++++ GIVEN DATA
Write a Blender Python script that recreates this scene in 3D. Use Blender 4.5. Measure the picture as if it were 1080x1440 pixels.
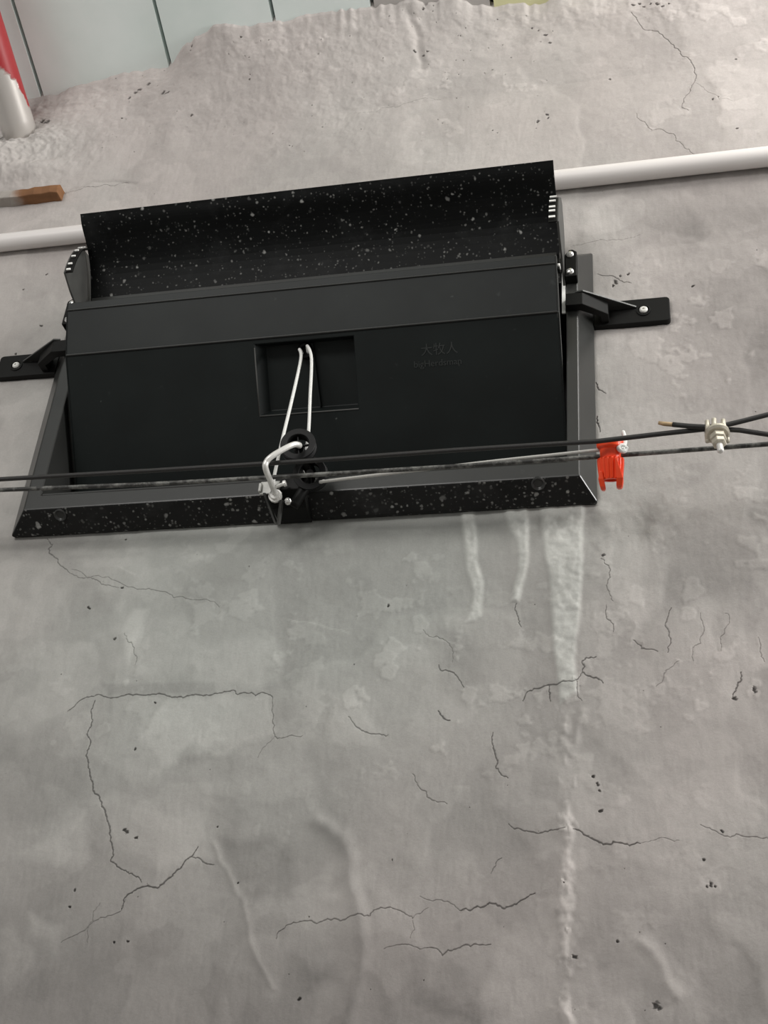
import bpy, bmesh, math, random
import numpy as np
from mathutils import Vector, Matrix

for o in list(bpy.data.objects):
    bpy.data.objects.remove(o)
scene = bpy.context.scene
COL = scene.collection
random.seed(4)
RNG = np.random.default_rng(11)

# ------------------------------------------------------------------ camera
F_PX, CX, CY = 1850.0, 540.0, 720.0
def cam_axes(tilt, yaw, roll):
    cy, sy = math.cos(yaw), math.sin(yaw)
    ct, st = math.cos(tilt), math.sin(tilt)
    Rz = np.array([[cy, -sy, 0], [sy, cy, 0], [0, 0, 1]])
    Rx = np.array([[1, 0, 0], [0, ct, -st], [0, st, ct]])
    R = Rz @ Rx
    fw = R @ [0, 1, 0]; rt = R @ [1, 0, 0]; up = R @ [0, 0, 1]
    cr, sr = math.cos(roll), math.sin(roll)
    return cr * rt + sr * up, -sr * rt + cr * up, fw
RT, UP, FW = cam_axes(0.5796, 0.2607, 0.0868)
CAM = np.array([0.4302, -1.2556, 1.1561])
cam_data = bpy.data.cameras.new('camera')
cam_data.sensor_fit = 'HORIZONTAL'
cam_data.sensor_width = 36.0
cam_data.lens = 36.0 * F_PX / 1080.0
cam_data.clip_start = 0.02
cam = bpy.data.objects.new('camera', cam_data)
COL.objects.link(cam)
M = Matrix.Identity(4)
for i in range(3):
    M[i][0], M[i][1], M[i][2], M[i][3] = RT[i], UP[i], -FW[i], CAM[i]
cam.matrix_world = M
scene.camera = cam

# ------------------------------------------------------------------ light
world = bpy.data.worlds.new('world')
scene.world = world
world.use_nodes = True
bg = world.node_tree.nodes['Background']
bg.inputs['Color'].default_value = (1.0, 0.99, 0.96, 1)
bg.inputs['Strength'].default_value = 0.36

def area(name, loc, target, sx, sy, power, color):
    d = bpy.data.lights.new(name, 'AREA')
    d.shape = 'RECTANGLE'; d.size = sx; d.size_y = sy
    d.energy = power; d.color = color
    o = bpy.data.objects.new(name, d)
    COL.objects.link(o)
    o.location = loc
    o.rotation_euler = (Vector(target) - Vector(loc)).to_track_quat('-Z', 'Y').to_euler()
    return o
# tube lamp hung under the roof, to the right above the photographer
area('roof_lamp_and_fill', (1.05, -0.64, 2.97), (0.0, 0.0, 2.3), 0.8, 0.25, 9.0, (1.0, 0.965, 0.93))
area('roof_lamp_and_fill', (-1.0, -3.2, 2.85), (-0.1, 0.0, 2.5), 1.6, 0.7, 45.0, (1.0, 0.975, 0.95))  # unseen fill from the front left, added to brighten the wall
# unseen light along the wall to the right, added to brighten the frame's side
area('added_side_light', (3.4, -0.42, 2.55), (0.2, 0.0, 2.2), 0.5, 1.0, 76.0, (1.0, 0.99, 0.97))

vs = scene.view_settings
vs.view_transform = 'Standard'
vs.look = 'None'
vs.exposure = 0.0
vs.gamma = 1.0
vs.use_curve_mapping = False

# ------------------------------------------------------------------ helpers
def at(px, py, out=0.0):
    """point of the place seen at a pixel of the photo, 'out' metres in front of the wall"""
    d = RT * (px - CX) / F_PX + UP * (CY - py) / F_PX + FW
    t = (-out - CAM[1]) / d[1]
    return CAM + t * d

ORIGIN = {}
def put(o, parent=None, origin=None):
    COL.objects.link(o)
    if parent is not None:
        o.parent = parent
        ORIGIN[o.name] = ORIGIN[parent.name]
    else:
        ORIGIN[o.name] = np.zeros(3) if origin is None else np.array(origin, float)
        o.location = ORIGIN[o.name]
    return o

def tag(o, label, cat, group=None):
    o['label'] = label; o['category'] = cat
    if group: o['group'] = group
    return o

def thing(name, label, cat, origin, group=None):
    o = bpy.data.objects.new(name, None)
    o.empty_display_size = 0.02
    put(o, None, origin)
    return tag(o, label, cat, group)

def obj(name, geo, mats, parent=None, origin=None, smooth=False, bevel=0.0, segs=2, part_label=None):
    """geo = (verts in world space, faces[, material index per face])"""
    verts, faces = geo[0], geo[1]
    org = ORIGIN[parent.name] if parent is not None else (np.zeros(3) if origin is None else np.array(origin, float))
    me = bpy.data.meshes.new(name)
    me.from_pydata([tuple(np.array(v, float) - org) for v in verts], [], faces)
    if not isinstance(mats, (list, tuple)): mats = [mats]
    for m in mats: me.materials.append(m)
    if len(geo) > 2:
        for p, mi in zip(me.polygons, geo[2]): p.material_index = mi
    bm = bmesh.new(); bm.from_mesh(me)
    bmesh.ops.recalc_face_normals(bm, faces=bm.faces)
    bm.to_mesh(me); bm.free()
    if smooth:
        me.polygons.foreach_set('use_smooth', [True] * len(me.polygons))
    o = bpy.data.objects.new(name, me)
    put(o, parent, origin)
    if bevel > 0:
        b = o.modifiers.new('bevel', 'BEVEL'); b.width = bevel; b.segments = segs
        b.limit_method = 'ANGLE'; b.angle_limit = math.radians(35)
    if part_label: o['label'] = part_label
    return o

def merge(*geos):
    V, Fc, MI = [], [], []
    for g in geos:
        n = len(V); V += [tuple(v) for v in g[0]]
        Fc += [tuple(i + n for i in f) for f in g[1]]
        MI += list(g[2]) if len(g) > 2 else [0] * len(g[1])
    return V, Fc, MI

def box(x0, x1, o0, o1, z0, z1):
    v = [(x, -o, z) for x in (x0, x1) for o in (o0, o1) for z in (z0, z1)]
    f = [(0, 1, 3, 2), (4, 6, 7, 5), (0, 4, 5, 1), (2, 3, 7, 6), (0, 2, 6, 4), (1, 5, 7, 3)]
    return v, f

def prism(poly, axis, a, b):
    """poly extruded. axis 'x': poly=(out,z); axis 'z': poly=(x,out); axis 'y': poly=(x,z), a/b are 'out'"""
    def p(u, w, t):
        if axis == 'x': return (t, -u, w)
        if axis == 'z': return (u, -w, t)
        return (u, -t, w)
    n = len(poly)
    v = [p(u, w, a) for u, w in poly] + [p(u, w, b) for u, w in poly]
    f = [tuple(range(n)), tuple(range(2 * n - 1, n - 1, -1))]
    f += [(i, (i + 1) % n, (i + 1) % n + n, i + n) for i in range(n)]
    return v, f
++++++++
++++ GIVEN DATA
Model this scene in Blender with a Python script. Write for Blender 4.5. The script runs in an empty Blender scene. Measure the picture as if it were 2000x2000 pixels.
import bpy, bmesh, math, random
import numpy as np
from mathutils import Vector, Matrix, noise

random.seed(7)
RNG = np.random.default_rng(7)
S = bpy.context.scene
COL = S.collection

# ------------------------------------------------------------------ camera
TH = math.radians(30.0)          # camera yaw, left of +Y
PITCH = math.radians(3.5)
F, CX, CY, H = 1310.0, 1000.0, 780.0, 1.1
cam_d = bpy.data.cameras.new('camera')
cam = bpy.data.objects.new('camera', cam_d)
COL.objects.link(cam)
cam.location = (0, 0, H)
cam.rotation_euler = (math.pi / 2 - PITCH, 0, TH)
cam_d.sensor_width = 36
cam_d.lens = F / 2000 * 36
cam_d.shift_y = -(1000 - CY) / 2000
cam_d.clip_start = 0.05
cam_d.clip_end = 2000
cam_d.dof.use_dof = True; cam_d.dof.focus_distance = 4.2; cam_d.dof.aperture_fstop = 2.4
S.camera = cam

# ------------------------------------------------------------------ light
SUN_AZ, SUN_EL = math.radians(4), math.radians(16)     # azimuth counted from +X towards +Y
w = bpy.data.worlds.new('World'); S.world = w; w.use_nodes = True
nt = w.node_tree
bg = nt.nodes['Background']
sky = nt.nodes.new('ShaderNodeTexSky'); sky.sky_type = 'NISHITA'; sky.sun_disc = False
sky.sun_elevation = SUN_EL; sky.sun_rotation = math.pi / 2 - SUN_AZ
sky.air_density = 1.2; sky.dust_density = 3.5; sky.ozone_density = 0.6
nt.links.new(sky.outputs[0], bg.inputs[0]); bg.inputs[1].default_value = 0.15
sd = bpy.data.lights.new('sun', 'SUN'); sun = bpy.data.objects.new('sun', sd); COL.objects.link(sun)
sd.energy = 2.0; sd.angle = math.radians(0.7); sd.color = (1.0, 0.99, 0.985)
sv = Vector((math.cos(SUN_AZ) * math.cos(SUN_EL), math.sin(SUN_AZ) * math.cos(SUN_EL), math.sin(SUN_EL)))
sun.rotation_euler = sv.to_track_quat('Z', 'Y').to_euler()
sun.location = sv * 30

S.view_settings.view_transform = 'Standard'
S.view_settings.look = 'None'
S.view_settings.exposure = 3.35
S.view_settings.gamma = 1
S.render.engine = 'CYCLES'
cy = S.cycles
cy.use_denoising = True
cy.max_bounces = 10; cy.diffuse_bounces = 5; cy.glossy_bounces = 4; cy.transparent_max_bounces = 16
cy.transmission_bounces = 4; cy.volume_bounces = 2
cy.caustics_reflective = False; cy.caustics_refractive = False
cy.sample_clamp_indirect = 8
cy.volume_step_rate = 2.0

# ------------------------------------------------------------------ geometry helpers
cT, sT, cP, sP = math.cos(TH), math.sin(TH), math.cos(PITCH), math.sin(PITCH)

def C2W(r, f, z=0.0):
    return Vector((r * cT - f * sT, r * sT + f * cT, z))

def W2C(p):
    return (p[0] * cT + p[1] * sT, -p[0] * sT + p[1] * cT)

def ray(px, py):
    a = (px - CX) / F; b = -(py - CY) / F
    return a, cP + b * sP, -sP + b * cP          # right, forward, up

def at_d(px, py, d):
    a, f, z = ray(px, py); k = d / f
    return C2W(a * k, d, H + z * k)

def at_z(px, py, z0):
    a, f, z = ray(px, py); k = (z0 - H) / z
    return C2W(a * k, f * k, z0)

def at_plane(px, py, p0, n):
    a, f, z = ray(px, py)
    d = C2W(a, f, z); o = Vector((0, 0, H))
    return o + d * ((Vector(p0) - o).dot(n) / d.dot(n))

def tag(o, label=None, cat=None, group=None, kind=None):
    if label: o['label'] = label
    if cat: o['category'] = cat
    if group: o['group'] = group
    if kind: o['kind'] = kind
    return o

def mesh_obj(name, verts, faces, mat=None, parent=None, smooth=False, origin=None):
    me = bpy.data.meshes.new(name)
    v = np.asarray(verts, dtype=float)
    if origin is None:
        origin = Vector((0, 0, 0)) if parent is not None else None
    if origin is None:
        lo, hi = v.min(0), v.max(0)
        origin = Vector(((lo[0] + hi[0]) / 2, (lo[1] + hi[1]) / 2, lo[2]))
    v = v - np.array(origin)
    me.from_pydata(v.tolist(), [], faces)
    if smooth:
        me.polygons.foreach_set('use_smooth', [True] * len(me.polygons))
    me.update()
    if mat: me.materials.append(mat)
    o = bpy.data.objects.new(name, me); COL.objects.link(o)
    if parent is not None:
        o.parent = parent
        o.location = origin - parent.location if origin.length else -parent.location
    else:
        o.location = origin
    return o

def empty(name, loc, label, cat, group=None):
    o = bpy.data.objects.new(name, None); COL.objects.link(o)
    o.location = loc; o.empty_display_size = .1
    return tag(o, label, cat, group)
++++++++
Using the entries above, repeat exactly the lines from the one with "Write a Blender" to the one with "RNG = np.random.default_rng(11)", both included, and leave the pictures behind.

Write a Blender Python script that recreates this scene in 3D. Use Blender 4.5. Measure the picture as if it were 1080x1440 pixels.
import bpy, bmesh, math, random
import numpy as np
from mathutils import Vector, Matrix

for o in list(bpy.data.objects):
    bpy.data.objects.remove(o)
scene = bpy.context.scene
COL = scene.collection
random.seed(4)
RNG = np.random.default_rng(11)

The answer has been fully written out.